Quando surge a solidão
Quando nascemos, já enfrentamos a solidão. Somos obrigados à deixar o espaço aconchegante da barriga de quem nos criou para aquele cara de branco cortar o cordão, e ainda dar um tapa no bumbum. E então pela primeira vez, nos joga à dormir em um quadrado de algodão para que nunca mais voltemos para a antiga casa na mamãe. Mas até que as coisas não ficam tão ruins, pelo menos ganhamos um leite exclusivo, e um berço com fru-fru cor de rosa ou azul.
Enquanto não sabemos que uma colher serve para comer e não para brincar de aviãozinho, não nos sentimos tão sós. E quando acordamos num lugar escuro e sem nenhum barulho, a nossa arma é soltar o choro para expulsar a solidão e ganhar um colo no meio da noite. Vai tudo bem. Mas na inocência de uma criança, soltamos a primeira palavra. E a palavra nos faz ter que ir para um lugar chamado escola, ou apenas chamado de reunião de solitários. Porque os grandões não entendem que quando a primeira palavra é mamãe e papai, era porque queríamos ficar com eles em nosso cantinho secreto. E não ter de passar a tarde com mais um monte de crianças solitárias, para aprender mais e mais palavras. Se eu soubesse disso antes, iria apenas curtir a minha chupeta.
Era tudo tão novo, e de "novo" eu só gostava dos brinquedos. Quando me acustumo com a tia de cabelos cacheados que ensinava o alfabeto e no fim da aula nos dava pirulitos de cereja, no ano seguinte surgia uma outra professora de cabelos alisados. Será que os adultos estavam brincando com a gente? mas eu não gostava dessas brincadeirinhas não, já sabia muito bem que eles não sabem brincar.
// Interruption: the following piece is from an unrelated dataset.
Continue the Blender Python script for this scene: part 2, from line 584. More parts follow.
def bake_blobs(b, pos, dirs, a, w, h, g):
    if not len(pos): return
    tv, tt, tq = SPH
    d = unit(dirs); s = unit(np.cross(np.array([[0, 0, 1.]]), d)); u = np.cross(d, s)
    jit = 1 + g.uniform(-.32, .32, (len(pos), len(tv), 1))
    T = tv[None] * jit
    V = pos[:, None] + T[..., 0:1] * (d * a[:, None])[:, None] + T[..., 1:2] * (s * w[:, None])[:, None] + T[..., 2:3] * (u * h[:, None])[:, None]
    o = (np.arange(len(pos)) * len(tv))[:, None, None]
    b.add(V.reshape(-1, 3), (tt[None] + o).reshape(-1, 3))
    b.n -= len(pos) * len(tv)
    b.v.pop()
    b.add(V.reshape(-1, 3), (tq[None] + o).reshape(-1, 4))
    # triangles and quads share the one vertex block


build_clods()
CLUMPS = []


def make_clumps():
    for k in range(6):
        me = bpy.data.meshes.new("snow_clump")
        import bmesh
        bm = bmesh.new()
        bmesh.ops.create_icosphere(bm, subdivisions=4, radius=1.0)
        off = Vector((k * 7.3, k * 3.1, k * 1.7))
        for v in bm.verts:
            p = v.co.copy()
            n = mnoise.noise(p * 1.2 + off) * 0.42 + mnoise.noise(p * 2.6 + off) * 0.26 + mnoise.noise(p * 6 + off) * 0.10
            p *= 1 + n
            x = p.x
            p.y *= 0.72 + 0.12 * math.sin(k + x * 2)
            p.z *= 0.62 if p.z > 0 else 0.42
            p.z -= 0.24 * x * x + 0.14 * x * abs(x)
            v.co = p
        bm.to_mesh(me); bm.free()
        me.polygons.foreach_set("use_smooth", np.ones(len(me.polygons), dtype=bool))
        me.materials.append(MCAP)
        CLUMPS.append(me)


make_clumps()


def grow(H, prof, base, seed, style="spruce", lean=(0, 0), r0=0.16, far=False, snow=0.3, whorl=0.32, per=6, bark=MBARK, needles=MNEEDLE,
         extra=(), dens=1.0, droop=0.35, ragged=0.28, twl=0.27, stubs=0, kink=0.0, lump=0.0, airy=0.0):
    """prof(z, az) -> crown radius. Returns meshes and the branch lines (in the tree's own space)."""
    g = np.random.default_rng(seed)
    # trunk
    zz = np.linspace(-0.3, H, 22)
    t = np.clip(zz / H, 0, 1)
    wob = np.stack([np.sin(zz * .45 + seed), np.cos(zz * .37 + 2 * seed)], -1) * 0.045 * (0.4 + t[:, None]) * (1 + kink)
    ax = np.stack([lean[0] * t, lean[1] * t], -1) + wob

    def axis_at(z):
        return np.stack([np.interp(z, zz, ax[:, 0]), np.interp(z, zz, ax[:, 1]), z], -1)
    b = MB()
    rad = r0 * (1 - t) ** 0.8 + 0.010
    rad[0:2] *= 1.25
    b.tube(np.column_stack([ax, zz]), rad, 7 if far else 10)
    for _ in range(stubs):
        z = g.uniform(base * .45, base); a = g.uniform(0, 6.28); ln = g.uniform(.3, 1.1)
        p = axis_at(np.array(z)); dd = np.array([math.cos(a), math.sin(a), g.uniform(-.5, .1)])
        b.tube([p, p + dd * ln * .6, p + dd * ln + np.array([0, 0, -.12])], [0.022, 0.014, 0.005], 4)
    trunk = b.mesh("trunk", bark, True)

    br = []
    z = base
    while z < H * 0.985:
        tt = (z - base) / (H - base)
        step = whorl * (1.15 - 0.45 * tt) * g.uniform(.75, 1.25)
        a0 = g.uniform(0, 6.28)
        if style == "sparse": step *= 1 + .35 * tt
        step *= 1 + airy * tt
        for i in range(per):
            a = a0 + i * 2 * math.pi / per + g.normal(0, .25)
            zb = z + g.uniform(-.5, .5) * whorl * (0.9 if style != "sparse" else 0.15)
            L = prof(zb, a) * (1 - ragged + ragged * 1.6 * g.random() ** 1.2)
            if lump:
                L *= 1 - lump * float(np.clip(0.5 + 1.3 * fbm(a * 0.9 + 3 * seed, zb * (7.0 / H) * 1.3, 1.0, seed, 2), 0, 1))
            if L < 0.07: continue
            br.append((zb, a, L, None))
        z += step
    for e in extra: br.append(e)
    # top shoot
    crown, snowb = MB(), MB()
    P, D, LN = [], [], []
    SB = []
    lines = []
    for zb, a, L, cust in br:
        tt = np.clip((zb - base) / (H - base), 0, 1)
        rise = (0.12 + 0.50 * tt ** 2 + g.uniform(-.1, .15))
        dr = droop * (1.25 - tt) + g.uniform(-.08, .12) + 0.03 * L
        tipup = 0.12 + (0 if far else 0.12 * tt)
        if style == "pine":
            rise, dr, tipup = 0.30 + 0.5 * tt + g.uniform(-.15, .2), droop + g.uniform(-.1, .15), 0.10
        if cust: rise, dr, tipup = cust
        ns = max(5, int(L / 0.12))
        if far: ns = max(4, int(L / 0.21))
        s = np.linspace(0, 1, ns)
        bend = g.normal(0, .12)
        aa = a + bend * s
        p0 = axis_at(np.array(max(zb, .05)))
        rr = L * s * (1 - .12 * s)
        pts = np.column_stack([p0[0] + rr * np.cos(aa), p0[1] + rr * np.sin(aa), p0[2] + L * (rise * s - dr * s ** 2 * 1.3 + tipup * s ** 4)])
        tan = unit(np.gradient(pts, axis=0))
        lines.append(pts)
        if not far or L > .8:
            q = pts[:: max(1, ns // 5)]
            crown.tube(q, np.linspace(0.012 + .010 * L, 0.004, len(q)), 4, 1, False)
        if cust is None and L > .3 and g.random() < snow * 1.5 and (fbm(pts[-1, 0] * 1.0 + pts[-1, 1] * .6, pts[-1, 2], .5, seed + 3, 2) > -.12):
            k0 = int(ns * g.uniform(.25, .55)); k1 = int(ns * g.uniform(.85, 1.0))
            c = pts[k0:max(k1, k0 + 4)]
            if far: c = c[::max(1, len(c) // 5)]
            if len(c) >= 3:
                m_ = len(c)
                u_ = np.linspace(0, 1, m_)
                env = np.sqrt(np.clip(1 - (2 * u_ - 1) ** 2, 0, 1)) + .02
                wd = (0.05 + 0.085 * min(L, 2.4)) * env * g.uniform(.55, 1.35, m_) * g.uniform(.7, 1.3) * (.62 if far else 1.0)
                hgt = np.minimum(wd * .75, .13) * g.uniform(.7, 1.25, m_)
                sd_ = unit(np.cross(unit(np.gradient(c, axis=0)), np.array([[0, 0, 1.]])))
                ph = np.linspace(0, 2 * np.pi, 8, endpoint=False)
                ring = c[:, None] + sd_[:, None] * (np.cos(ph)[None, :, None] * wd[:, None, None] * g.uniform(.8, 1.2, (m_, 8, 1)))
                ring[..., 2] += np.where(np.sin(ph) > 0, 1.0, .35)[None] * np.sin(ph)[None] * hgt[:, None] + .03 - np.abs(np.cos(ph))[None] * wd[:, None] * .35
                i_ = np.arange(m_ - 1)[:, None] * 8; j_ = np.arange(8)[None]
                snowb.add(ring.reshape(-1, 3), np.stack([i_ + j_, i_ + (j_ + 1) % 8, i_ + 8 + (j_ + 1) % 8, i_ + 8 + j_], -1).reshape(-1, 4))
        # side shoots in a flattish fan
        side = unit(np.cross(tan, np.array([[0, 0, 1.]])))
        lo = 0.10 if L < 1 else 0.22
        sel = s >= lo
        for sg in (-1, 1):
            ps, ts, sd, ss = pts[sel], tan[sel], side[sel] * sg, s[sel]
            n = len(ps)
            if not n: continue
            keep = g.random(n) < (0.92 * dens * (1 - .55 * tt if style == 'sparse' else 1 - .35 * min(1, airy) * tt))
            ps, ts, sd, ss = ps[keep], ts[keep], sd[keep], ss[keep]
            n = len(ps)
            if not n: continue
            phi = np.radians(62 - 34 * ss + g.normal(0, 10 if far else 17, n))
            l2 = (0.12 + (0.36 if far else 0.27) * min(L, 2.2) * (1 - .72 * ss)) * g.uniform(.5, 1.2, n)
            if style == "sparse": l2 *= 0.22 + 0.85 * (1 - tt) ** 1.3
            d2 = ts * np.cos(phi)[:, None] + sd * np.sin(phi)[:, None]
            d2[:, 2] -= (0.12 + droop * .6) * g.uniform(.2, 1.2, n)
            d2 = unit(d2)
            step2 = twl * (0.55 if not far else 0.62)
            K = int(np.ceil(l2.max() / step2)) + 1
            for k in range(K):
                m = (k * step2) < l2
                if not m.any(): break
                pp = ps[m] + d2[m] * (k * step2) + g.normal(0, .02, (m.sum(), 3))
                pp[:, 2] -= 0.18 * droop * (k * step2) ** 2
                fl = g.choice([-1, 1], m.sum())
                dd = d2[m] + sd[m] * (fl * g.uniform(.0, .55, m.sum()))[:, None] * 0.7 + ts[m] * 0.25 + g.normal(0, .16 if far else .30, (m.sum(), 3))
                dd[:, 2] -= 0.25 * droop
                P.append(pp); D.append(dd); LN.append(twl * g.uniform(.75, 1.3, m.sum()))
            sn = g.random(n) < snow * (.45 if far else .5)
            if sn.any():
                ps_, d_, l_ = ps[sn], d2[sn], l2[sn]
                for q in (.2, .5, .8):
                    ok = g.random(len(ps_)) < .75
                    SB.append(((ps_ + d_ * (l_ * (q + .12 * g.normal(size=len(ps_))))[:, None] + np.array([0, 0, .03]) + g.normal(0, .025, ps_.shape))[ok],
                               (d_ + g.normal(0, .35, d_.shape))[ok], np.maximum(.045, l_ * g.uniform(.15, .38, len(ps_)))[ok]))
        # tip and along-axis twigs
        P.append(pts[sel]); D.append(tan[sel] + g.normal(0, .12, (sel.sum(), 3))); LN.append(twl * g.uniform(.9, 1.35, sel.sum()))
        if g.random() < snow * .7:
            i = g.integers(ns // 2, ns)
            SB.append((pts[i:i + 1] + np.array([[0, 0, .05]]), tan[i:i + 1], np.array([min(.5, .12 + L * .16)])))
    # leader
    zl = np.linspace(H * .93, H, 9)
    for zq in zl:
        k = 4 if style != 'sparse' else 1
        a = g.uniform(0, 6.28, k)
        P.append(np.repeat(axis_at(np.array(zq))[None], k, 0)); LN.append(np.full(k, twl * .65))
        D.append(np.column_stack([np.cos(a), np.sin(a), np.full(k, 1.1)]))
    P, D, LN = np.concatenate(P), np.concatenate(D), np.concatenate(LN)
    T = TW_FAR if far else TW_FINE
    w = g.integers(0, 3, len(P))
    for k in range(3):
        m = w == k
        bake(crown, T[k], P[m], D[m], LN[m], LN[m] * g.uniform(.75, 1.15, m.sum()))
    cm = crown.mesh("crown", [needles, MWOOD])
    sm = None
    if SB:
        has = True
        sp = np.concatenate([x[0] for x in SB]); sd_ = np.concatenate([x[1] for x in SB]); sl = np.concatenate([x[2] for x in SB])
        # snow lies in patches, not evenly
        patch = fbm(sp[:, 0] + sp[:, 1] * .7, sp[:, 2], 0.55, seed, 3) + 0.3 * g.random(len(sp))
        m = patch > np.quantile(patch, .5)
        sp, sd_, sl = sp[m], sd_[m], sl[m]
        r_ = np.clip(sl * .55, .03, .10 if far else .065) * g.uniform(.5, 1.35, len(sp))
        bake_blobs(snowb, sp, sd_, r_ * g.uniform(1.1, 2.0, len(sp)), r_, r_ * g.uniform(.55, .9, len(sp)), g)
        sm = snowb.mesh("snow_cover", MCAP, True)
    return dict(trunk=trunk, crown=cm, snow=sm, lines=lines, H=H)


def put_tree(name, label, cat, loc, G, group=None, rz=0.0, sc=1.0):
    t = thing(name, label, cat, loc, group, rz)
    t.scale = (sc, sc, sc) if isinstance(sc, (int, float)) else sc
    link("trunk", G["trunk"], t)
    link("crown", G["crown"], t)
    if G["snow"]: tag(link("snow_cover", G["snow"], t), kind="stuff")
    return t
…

E quanto mais crescemos e alcançamos a marcação que mamãe fez na parede, fica pior.
O que era brincar de massinha nas mesas coloridas, de repente, fica cinza e somos obrigados à ocupar o lugar da professora. Temos de ficar em pé na frente da turma, contar as palavras que aprendemos nos últimos anos para que o professor resolva se passamos de nível ou não. E no fim, temos de responder um papel de má aparência como uma prova de que não conversamos na aula, e nos vemos sozinhos outra vez sem nem poder perguntar se o colega não conversou e sabe aquela resposta. Bela vingança, grandões. Mas até que aquelas crianças solitárias viram adultas, e os grandões somos nós. Inventamos à cada dia uma maneira de enganar a solidão e os caminhos são muitos. Uns põem em Deus, outros nas pessoas e outros nas ocasiões. O que os adultos tem em comum é o medo da solidão. A gente sabe que um dia vai partir, mas quando alguém que afastou a solidão de nós resolve ir embora, não aceitamos. Nós choramos. E a solidão mais uma vez, volta. Mas se não fosse a solidão, sair do ninho seria em vão. Correr atrás do infinito seria utopia. E a felicidade não seria tão valorizada, não seria tão boa de sentir após aquela tristeza de estar só. Por isso, os adultos resolvem criar formas de um futuro melhor para a próxima geração, porque só quem enfrentou a solidão naquele corte do cordão, acha a solução.